▶ **What is needed**: Using the data below, copy every line that contains the word "Treat".

▶ **Supplied material**:
Start

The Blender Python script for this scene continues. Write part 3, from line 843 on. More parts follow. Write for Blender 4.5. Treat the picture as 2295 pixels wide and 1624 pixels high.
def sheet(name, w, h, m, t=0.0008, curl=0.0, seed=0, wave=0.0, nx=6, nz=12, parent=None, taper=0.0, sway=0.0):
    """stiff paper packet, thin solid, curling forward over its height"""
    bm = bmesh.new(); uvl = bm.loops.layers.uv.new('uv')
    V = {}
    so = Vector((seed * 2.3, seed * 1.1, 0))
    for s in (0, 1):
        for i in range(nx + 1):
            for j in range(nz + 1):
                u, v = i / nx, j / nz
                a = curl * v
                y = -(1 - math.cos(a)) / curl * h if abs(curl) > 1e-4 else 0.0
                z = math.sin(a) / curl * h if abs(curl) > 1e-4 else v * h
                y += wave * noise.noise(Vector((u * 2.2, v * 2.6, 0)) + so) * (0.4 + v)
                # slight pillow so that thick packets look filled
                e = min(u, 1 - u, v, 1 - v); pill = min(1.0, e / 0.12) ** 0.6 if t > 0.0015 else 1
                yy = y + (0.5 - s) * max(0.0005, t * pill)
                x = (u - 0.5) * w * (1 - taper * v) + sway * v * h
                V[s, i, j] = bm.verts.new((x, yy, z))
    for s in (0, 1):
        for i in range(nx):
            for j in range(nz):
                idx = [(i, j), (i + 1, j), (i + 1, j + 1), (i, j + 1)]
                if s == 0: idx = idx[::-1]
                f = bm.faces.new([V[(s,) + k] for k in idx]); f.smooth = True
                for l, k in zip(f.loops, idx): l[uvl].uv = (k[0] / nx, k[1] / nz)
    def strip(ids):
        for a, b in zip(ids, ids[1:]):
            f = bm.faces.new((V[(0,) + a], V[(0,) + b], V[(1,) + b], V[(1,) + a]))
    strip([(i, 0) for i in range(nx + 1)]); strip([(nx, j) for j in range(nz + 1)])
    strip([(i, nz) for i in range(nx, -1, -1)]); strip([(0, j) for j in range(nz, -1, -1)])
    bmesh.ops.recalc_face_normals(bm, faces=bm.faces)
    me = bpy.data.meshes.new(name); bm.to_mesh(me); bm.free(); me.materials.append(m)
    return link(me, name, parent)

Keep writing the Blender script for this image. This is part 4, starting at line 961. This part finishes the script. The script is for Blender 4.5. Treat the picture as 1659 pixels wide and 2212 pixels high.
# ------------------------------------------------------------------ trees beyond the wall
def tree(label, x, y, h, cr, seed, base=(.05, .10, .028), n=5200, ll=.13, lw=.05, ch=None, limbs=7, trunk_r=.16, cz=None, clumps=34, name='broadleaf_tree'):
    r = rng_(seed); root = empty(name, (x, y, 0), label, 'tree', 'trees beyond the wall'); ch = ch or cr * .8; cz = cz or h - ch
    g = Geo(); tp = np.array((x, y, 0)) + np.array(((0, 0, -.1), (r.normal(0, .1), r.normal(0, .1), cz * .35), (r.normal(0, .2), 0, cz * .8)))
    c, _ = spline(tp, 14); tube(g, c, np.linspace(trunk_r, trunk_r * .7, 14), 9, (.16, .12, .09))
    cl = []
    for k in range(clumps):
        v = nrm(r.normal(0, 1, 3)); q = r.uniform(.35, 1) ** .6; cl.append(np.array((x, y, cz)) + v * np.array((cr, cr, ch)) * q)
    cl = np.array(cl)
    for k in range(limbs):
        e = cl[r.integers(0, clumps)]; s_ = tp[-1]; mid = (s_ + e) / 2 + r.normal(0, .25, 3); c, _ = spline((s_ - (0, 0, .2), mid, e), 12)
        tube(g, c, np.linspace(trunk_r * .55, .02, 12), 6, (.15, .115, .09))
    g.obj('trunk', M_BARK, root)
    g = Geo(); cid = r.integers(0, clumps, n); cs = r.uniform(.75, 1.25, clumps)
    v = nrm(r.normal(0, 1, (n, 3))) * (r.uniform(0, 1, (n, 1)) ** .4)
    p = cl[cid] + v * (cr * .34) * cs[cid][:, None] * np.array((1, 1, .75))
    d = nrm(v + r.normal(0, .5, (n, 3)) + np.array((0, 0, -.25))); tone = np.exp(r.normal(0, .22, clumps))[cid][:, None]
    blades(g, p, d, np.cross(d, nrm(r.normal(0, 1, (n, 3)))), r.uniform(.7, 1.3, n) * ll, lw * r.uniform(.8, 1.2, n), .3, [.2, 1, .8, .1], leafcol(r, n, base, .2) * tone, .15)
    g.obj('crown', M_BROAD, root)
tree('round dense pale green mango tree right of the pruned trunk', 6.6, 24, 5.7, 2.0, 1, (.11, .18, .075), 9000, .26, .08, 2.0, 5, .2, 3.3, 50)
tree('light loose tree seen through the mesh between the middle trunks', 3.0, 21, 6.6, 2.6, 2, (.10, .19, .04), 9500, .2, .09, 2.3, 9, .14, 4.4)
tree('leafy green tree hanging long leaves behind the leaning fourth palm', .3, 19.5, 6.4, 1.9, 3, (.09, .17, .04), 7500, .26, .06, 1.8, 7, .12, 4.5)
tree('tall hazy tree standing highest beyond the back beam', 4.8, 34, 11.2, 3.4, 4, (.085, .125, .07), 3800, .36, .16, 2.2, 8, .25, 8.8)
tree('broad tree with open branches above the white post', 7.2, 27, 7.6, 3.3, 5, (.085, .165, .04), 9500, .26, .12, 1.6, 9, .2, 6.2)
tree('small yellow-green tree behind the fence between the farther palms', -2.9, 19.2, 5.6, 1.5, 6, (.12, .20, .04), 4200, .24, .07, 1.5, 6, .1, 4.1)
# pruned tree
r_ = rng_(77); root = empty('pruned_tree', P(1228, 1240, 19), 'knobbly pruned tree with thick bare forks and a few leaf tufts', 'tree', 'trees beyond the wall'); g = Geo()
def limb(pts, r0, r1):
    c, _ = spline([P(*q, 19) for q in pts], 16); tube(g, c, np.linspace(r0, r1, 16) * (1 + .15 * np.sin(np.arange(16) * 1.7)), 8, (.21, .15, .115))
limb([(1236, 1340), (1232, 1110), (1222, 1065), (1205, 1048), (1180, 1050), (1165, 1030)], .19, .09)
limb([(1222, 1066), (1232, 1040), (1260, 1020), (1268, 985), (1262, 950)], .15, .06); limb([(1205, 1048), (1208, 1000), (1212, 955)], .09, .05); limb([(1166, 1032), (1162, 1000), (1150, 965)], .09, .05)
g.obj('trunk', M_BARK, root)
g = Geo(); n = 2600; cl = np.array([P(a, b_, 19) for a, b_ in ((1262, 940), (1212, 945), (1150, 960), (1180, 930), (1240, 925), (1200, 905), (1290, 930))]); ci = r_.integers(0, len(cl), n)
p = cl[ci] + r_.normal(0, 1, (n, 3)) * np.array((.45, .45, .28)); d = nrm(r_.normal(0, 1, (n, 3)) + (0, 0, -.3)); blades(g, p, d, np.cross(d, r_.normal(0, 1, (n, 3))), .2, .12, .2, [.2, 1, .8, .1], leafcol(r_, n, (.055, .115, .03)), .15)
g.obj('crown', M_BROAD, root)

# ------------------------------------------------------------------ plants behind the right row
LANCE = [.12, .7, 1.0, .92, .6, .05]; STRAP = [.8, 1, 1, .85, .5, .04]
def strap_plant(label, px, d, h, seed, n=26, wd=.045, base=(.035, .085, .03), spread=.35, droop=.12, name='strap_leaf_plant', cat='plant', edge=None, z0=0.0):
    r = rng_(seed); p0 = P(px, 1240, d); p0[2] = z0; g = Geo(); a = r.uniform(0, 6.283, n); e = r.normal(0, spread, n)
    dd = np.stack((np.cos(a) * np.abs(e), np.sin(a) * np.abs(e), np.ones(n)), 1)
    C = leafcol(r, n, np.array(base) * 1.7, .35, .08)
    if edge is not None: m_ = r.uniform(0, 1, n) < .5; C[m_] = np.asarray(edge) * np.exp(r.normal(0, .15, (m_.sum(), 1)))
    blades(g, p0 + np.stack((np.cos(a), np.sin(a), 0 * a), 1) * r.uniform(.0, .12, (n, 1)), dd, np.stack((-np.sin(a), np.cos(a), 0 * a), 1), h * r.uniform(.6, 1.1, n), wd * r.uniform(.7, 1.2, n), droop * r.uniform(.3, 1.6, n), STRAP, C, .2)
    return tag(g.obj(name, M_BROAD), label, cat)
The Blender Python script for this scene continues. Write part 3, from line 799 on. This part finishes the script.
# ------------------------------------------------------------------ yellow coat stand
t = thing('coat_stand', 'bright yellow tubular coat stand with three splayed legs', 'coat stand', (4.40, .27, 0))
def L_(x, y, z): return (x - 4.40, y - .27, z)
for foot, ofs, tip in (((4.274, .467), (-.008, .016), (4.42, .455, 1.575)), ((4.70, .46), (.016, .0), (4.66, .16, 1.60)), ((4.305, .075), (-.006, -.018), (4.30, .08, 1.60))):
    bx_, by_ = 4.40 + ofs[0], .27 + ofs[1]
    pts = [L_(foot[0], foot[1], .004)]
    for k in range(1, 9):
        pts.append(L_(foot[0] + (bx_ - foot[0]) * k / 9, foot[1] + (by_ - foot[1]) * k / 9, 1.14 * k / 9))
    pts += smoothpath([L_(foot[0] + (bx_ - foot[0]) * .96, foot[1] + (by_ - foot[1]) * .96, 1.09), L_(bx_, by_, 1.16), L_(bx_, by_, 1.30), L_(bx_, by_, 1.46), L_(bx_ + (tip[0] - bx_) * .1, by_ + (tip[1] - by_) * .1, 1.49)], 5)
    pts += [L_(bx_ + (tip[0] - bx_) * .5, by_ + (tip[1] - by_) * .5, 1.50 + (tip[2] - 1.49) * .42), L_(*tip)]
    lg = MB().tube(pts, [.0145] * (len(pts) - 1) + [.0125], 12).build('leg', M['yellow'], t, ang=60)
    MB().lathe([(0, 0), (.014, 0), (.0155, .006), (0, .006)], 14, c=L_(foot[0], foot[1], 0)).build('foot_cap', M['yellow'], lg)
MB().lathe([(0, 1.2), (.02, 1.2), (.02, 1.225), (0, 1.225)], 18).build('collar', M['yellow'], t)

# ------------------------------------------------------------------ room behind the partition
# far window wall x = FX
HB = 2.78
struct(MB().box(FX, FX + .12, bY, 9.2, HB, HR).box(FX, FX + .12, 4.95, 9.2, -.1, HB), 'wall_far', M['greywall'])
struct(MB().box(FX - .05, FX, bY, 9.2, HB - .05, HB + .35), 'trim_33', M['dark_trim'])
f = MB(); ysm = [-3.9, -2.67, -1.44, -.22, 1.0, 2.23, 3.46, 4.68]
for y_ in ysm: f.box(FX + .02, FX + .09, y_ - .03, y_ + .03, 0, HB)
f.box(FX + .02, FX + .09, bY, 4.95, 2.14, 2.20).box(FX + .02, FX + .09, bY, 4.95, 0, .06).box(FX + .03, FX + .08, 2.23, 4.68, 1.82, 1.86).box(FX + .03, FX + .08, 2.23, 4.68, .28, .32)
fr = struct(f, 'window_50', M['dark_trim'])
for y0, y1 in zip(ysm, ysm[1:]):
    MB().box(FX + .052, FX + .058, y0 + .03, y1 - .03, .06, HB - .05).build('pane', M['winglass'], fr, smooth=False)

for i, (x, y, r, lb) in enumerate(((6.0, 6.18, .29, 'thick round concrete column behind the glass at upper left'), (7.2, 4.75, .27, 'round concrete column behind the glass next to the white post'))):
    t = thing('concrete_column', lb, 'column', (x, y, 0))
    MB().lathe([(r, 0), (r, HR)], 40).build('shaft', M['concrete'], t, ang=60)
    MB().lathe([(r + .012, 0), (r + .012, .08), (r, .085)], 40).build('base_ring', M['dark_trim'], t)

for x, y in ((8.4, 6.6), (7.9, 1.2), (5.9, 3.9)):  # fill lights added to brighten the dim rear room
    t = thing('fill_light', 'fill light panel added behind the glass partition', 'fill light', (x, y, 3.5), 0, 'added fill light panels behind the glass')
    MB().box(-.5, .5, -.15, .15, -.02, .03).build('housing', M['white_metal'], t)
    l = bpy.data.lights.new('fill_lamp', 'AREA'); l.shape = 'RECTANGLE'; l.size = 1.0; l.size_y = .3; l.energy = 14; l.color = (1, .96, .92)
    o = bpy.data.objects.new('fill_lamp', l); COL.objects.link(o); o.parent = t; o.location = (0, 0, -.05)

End

▶ **Result of this exercise**:
The Blender Python script for this scene continues. Write part 3, from line 843 on. More parts follow. Write for Blender 4.5. Treat the picture as 2295 pixels wide and 1624 pixels high.
Keep writing the Blender script for this image. This is part 4, starting at line 961. This part finishes the script. The script is for Blender 4.5. Treat the picture as 1659 pixels wide and 2212 pixels high.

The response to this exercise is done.